Petrology and shock history of the first depleted-like poikilitic shergottite Asuka 12325OPEN ACCESS 

Atsushi Takenouchi, Akira Yamaguchi, Takashi Mikouchi, Richard Greenwood, Sojiro Yamazaki

Version of Record online: 07 September 2023


“Asuka (A) 12325 is the first poikilitic shergottite having a depleted pattern in light rare earth elements (REE). Compared with known poikilitic shergottites, A 12325 has smaller but more abundant pyroxene oikocrysts with remarkable Fe-rich pigeonite rims, indicating that A 12325 cooled relatively faster at a shallower part of the crust. The redox condition (logfO2 = IW + 0.6-IW + 1.7) and Fe-rich chemical compositions of each mineral in A 12325 are close to enriched shergottites. The intermediate shergottites could not form by a simple mixing between parent magmas of A 12325 and enriched shergottites. Although A 12325 contains various high-pressure minerals such as majorite and ringwoodite, plagioclase is only partly maskelynitized. Therefore, the maximum shock pressure may be within 17–22 GPa. Thermal conduction and ringwoodite growth calculation around a shock vein revealed that the shock dwell time of A 12325 is at least 40 ms.

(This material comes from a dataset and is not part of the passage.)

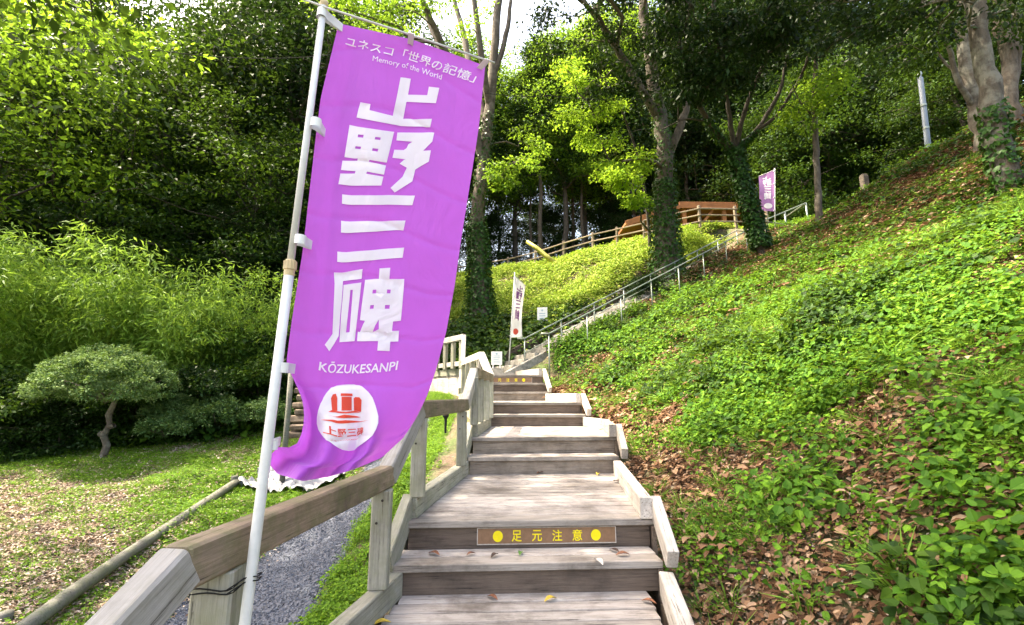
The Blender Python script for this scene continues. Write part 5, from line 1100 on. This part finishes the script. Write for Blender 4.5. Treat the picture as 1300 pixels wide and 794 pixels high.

The weaker shock pressure and longer shock dwell time in A 12325 may be attained by an impact event similar to those of nakhlites and Northwest Africa (NWA) 8159. Such a weak shock ejection event may be as common on Mars as a severe shock event recorded in shergottites. Alteration of sulfide observed in A 12325 may imply the presence of magmatic fluid in its reservoir on Mars. A 12325 expands a chemical variety of Martian rocks and has a unique shock history among poikilitic shergottites while A 12325 also implies that poikilitic shergottites are common rocks on Mars regardless of their sources.”